▶ _GOAL OF THE EXERCISE_
Work out the number of lines containing "from". Answer with nothing but that number.

▶ _DATASET EXCERPT_

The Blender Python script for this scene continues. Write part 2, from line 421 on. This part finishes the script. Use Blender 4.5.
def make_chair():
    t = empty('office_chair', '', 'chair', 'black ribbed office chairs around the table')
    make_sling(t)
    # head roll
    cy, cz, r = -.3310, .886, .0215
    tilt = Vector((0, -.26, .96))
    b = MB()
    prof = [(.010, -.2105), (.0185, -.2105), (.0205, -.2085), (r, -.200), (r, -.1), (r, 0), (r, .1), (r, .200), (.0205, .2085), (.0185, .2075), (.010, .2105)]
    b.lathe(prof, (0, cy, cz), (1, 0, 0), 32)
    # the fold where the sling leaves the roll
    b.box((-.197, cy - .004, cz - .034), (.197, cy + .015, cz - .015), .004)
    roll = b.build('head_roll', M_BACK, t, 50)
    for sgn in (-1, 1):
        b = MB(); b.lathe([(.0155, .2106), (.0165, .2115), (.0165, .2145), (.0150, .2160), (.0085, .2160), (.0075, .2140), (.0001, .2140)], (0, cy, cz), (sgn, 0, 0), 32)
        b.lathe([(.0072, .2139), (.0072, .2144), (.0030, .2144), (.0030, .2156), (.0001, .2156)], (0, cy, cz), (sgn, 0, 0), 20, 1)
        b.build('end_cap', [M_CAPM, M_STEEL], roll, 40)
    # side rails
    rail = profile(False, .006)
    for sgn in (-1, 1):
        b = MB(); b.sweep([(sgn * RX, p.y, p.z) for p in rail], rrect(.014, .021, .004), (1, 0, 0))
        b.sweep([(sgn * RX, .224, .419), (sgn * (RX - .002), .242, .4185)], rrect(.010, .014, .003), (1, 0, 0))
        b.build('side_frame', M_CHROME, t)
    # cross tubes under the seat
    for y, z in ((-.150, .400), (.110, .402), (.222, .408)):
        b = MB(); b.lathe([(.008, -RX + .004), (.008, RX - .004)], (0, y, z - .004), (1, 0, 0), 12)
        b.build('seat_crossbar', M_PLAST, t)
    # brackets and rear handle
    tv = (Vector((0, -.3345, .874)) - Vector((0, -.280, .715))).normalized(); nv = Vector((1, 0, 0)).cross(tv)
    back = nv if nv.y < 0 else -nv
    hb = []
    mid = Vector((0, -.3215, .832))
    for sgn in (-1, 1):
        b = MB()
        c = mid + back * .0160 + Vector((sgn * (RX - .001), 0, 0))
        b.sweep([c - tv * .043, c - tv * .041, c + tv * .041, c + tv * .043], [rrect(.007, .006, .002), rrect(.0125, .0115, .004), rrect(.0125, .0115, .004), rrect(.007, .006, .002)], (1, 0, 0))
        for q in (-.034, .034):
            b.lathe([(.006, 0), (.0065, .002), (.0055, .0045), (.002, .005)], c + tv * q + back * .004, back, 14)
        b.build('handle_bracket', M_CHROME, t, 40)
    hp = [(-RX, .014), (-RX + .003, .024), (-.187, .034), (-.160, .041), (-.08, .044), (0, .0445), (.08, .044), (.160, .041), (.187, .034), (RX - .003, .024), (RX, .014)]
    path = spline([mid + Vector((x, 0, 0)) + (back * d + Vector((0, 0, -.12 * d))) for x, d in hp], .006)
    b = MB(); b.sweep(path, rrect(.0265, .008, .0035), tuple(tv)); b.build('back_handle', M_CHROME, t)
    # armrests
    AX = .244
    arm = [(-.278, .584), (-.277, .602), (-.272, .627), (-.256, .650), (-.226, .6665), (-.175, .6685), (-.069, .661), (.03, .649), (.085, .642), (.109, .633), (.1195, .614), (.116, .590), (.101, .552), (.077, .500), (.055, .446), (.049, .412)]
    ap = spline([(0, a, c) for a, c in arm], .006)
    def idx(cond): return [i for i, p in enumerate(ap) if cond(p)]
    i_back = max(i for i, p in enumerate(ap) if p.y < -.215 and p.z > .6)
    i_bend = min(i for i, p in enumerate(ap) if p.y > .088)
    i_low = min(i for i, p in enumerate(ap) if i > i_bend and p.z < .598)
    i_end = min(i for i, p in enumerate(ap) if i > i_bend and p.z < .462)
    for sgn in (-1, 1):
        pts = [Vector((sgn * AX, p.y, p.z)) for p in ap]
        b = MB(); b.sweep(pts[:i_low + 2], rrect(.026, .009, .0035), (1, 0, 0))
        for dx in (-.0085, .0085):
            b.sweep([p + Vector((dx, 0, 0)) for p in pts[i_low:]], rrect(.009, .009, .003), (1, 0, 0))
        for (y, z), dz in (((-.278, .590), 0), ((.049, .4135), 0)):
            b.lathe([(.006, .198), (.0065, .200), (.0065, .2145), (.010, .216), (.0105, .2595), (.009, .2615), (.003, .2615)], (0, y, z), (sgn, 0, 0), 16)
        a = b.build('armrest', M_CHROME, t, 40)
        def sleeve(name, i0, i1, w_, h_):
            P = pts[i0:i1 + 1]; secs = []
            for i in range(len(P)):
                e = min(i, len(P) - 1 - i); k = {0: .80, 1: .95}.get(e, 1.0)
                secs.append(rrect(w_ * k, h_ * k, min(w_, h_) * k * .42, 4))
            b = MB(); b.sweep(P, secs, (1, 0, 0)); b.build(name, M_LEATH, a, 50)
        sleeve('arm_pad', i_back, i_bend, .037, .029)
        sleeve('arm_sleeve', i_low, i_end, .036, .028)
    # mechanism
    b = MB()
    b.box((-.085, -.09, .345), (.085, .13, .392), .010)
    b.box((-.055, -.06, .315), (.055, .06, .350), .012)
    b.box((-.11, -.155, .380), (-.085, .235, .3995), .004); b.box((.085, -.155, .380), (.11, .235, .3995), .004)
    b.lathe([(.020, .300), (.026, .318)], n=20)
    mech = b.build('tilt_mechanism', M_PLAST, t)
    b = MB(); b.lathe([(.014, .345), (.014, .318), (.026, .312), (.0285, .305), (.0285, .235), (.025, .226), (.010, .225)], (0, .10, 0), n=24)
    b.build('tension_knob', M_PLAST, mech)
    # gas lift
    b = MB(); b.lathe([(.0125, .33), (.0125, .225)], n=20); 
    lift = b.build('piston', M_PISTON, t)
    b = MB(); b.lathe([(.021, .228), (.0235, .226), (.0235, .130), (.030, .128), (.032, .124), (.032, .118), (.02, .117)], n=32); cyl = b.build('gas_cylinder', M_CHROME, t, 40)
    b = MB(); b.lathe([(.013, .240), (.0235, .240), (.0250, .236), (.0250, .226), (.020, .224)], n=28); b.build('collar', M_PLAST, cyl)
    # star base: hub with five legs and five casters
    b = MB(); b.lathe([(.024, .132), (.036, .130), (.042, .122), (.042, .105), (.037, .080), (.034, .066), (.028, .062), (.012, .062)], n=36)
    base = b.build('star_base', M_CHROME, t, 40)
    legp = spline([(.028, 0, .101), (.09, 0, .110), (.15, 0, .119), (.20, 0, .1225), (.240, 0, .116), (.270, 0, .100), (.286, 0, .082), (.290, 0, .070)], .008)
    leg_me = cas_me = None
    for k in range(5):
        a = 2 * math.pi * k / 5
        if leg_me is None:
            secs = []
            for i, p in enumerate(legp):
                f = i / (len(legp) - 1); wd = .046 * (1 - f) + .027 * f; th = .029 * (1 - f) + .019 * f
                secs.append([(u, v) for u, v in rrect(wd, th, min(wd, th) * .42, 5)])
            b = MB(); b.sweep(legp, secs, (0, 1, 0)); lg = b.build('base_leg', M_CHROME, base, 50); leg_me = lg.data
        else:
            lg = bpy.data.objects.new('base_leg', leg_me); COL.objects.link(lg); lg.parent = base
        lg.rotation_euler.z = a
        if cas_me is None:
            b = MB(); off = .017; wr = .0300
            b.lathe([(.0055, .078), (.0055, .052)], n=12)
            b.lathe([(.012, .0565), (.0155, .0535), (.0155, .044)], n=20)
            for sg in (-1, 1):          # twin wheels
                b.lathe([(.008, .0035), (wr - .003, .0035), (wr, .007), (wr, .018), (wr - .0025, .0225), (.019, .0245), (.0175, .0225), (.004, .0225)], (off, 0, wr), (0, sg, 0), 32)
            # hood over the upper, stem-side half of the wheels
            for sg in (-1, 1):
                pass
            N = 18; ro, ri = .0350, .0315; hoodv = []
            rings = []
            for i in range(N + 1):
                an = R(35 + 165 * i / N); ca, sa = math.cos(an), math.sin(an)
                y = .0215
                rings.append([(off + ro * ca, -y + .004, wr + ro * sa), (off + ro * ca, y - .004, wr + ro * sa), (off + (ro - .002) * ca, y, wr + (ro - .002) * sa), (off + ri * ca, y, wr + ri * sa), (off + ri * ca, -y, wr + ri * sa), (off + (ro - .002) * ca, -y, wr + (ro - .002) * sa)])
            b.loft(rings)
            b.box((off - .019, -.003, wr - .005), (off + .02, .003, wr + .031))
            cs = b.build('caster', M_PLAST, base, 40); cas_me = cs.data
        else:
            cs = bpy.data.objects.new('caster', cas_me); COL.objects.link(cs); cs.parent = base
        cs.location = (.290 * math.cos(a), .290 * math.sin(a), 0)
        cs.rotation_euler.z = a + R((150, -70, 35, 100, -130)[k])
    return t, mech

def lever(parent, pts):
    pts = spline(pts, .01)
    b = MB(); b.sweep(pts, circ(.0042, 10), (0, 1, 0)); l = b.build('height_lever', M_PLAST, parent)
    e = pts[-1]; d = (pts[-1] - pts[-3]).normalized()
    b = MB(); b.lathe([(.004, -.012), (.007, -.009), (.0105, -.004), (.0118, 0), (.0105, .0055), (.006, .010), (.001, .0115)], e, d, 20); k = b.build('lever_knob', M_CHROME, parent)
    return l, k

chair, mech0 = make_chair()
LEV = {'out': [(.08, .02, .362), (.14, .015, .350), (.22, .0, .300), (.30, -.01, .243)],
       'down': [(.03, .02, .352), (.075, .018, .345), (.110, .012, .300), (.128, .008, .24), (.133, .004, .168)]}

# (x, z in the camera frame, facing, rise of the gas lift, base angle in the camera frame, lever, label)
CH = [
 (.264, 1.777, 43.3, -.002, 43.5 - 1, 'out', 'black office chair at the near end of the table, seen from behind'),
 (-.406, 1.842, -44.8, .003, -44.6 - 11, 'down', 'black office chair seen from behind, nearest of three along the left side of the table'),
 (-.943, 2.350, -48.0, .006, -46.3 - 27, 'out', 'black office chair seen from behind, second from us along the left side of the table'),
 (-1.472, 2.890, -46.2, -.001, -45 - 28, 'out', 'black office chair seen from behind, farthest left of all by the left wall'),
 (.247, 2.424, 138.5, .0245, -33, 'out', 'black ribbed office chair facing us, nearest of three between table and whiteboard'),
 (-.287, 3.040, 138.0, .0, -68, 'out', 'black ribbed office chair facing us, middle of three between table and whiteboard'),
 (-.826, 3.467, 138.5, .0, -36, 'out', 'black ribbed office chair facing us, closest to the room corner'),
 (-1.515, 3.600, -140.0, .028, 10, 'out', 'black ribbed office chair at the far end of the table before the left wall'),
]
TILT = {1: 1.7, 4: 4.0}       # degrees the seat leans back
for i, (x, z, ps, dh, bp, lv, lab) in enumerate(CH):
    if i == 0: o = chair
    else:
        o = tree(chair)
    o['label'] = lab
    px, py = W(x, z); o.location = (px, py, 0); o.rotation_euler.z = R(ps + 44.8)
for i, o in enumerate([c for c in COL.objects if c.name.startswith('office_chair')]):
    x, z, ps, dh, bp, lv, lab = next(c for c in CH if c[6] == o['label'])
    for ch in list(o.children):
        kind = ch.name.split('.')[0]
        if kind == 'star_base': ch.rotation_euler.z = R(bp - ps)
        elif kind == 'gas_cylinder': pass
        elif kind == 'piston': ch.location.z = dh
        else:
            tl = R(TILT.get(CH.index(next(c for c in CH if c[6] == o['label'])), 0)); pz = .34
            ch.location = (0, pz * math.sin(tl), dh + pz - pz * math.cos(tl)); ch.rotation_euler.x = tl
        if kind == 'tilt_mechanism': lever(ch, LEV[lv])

▶ _EXERCISE SOLUTION_
5